The next lowest House mark was 52% by Rep. Harold E. Ford (D-Tenn.). Most of his misses occurred while he stood trial in Tennessee on political corruption charges of which he was acquitted.

Rep. Jamie L. Whitten (D-Miss.) ranked next to Ford at 72%. Texas Republicans Joe L. Barton and Jack Fields campaigned at length this year for the U.S. Senate and registered 73% each. Other lowest-scoring representatives were Conyers and Rep. Joseph M. McDade (R-Pa.), both at 75%.

Four from California had perfect 100% attendance records: Rep. Carlos J. Moorhead (R-Glendale), Rep. Jay C. Kim (R-Diamond Bar), Rep.
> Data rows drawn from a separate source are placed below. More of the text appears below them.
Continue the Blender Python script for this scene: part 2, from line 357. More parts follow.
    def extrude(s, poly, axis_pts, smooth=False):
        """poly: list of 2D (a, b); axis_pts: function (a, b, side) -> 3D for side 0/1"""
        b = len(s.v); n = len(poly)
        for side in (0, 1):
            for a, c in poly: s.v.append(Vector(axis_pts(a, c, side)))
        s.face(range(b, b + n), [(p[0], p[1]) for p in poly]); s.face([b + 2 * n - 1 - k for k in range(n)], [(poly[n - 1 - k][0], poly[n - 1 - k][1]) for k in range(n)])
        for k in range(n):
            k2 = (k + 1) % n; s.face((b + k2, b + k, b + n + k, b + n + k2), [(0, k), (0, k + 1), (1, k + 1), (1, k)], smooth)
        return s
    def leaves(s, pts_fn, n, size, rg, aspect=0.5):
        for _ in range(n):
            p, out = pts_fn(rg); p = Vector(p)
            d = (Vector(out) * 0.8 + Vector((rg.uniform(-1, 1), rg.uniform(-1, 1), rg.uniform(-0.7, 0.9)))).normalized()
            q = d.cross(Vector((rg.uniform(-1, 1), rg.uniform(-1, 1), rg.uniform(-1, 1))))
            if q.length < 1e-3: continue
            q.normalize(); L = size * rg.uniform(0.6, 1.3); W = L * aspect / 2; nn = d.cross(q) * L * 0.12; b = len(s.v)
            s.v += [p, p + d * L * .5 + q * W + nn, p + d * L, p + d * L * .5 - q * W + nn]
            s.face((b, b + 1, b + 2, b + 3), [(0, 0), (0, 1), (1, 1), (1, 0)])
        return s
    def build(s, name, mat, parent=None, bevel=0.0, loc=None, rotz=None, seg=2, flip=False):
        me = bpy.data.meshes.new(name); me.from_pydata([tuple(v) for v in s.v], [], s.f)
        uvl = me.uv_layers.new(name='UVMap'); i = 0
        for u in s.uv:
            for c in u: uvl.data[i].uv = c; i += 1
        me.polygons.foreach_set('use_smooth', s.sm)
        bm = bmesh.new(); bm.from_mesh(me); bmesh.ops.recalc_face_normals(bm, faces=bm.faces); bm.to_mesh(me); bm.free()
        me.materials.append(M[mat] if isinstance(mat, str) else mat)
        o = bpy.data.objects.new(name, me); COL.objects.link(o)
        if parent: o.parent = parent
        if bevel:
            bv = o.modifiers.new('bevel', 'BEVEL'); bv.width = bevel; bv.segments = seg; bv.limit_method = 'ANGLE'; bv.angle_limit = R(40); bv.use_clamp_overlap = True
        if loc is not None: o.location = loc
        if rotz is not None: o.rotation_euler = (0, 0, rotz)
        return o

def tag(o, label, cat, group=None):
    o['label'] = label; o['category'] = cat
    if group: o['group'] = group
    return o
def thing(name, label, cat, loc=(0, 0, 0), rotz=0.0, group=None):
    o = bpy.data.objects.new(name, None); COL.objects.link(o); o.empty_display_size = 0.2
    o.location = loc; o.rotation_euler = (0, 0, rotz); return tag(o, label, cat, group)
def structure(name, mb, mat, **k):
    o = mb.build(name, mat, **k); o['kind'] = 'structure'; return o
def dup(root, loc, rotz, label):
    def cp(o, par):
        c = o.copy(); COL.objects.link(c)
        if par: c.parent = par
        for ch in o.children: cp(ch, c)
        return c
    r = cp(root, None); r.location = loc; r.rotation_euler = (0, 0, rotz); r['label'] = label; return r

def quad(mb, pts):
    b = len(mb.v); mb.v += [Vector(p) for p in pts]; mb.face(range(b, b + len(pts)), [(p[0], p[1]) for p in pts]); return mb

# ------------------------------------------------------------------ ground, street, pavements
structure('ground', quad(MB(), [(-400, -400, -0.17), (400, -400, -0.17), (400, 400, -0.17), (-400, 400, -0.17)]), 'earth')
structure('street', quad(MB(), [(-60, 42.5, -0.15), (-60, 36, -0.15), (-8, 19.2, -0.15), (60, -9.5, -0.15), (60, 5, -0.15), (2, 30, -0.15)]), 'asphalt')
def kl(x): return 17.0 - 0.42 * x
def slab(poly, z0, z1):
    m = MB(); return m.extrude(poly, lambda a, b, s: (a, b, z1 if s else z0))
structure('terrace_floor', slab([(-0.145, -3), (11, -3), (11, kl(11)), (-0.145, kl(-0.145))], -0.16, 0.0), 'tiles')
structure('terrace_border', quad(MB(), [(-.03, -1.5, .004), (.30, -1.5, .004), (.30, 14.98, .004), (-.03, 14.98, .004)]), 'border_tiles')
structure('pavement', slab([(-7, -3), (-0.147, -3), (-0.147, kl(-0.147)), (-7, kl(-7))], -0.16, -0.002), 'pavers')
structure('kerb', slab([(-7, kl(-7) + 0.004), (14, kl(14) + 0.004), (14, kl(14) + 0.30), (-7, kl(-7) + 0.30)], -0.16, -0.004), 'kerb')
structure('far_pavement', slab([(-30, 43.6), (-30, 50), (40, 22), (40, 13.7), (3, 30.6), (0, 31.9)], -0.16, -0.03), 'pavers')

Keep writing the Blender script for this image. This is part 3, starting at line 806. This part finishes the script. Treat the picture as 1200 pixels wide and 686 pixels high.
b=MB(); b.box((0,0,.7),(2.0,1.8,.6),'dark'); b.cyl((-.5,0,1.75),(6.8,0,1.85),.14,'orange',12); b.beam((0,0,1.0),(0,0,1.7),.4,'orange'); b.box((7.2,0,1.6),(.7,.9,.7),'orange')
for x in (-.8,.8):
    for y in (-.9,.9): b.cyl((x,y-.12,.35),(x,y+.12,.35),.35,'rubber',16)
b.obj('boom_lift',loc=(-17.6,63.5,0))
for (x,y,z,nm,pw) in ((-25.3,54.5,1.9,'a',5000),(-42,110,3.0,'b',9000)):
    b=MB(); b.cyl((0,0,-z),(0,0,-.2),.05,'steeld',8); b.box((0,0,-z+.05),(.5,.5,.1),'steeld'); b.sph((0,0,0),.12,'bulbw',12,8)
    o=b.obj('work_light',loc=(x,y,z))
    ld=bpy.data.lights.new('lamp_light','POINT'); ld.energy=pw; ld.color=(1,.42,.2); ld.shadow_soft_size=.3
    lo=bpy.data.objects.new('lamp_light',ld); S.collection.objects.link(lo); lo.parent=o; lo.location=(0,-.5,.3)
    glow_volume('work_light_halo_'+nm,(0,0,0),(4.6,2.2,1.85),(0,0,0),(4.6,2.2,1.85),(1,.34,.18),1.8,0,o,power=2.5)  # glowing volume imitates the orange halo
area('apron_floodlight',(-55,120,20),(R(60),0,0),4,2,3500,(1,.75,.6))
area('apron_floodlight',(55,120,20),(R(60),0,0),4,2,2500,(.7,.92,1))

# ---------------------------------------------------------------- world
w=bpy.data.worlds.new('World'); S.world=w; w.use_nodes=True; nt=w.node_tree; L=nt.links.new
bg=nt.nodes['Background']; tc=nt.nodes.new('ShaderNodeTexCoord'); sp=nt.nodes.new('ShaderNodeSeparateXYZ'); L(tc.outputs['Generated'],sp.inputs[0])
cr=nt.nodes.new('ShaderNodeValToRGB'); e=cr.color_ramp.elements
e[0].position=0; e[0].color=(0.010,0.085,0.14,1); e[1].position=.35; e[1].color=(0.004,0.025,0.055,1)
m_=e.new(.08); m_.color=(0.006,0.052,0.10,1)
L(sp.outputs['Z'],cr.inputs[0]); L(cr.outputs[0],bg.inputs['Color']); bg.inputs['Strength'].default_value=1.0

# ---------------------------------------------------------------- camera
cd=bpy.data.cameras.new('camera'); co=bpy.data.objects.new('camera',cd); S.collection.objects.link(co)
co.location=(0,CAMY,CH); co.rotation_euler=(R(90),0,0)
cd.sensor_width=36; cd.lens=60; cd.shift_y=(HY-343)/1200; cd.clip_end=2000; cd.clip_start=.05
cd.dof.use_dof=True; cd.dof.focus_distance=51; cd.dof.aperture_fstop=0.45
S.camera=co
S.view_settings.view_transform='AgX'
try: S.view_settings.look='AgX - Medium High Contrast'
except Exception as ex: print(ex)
Bob Filner (D-San Diego) and Sen. Barbara Boxer. California's other Democratic senator, Dianne Feinstein, had 99% attendance.

Moorhead's administrative assistant, Maxine Dean, said her boss "is very conscientious about his job. He thinks people sent him here to vote (on their behalf). These votes set the policies. He feels they are very important . . . He has delayed his trips to the district a number of times when the voting went on late."

Kim said: "I take my responsibilities as congressman for the 41st District very seriously. While many new members of Congress may talk about the need to change and reform government, actions speak louder than words.

"Real action can only happen through the voting process. As we saw with the recent amendment on terminating the space station, one vote can make the difference. My vote was crucial in the 216-215 defeat of this anti-California jobs amendment.

"I'm proud of my 100% voting record and I intend to continue providing the best service I can to my constituents and my country."